Investing in solar, storage and software may not mean complete energy independence but it will certainly reduce exposure to energy uncertainty and will be an increasingly good investment in its own right. We are seeing commercial offerings starting to emerge in this space and I’m sure there will be more to come.

Small is beautiful

Ian Marchant

Ian Marchant FEI Immediate Past President

The book Small is Beautiful by economist E F Schumacher was originally published at the time of the 1973 oil crisis. To quote Wikipedia “It is often used to champion small, appropriate technologies that are believed to empower people more, in contrast with phrases such as bigger is better”.
I think these words could usefully be applied to the challenges facing the energy industry today when we are facing different challenges that may, with the benefit of hindsight, look like an energy crisis.

The last hundred and fifty or so years have seen the energy industry fixated with bigger is better. It has been about the larger power stations, heavier and deeper offshore platforms and bigger companies. I think this is, however, yesterday’s trend. The future is smaller, more distributed and local. Here are four illustrations.

  1. More and more homes, schools and offices are fitting small solar systems and now this is frequently being combined with local storage. You can now install lithium ion batteries that are smaller than conventional gas boilers which means that all of your solar produced power can be consumed on-site. These are small, personal decisions which are democratising and disrupting the big centralised electricity system.
  2. The rise of unconventional oil and gas has transformed the economics of the fossil fuel industry. Regardless of the controversy around fracking, one thing is clear. These wells are quicker and faster to develop than the pieces of giant industrial architecture that dominated the industry until recently and this is changing the nature of the commodity cycle and the politics of the energy industry.
  3. Even the nuclear industry is being affected. If the 1600MW Hinkley Point C ever gets built, I suspect it will mark the final death throes of the bigger is better mentality. The focus is now on so-called small modular nuclear reactors which may be a fifth to a quarter of the size of Hinkley and stand a sporting chance of being connected with words not normally associated with nuclear power; ‘on time and on budget’.
  4. The market share of the big energy suppliers has been in steep decline recently and we have seen the emergence of a range of smaller competitors with different business models as well as the growth of collective and mutual owned energy suppliers. I suspect that this trend is going to be a consistent feature of the market.

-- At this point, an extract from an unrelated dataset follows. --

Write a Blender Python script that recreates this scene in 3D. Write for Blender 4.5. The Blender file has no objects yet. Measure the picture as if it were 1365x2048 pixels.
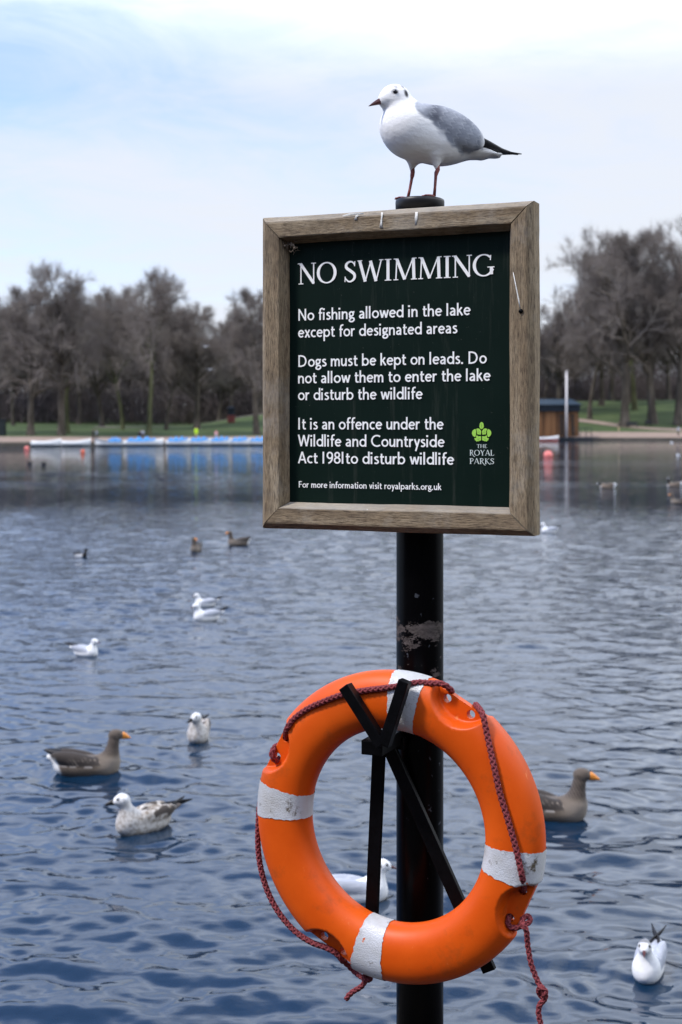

The challenge for the energy industry will be how it copes with the disruption that is bound to occur as we move from a bigger is better world to one where small is beautiful and diversity of scale is a strength.

We don’t want energy storage

Ian Marchant

Ian Marchant FEI, Immediate Past President

Claiming that we don’t want energy storage seems like a provocative thing to say. For example, the Energy Institute (EI)’s 2015 Energy Barometer report, a survey of professionals in the energy industry, rated storage as the area most in need of innovation. My point isn’t that energy storage isn’t important; it is. My point is that, of itself, it’s not something we actually want. You don’t hear people say that what they want for Christmas is just some simple energy storage along with some socks and a chocolate orange!! In thinking about the technicalities of energy storage we should first think about what we actually want and I believe we want two things: RESILIENCE and FLEXIBILITY.

Let me illustrate with the energy storage that most of us are familiar with, even if we don’t recognise it as such; the fuel in the tank of our car. The typical fuel tank holds 50 to 60 litres of fuel that gives us both instant flexibility even on a cold morning (modern cars are so good at starting nowadays) and a couple of weeks worth of resilience assuming average mileage. Indeed, if we knew there was a supply crunch most of us could probably stretch that full tank for a month or so by car sharing, using public transport and the like.

So that unseen energy storage which comes free when you buy a car and only ties up £50 to £60 in fuel gives us a lot of resilience and flexibility in our mobility. The energy system that has evolved over the last hundred years or so has embedded within it quite a lot of hidden resilience and flexibility. As well as our car fuel tanks we have petrol and diesel at filling stations and tank farms, we have piles of coal at our diminishing number of coal-fired powers stations and we have natural gas in the network of pipes, in dedicated storage facilities like Rough and Hornsea and offshore where at some fields production can be ramped up quite quickly.

However, the energy world is changing. We need to decarbonise our electricity system and then the rest of our energy system. This second stage is likely to increase the role of electricity in meeting our heating and transport needs. The problems are that firstly our current electricity system only has embedded in it the resilience and flexibility that the current uses of electricity needs, and secondly what little already exists is in decline principally as old coal stations shut.  This is exacerbated by the fact that  low carbon forms of energy, be they renewables, nuclear or clean fossil fuels, are not currently known for their inherent flexibility or resilience. So we will be faced with less of what we need just when we start needing more. What will happen when our electric car battery needs to be recharged at the same time as our heat pump needs to work and we want all our lights and gadgets to function but it’s a still calm night?

This is the reason why so many energy professionals put energy storage at the top of their innovation agenda. In deciding on where that innovation should be targeted we need to think about what level in the electricity system we can best provide resilience and flexibility. There are four possible levels: the source of demand (our home for example); the local area (think of the transformer at the end of your street); the generator itself; or the grid as a whole. The answer may be a combination of all four levels and, importantly, may be different for resilience than it is for flexibility. It will be determined by things like economies of scale, the efficiency of sharing the capabilities with others (we don’t all need to meet our own maximum flexibility – if we can pool with others then the flexibility needs of the system will be less than the sum of all the individual needs) and the value of providing security close to demand. I have a hunch that the answer may involve local or even domestic level resilience and generator or grid level flexibility but time will tell.

Debate about energy storage tends to get dominated right from the start about technology, be it batteries, phase change material or pumped storage hydro. However, we need to separately assess our current and future needs for resilience and flexibility, then decide at what level in the system that need can be most efficiently met and only then determine the choice of technology. We have to put needs before technology.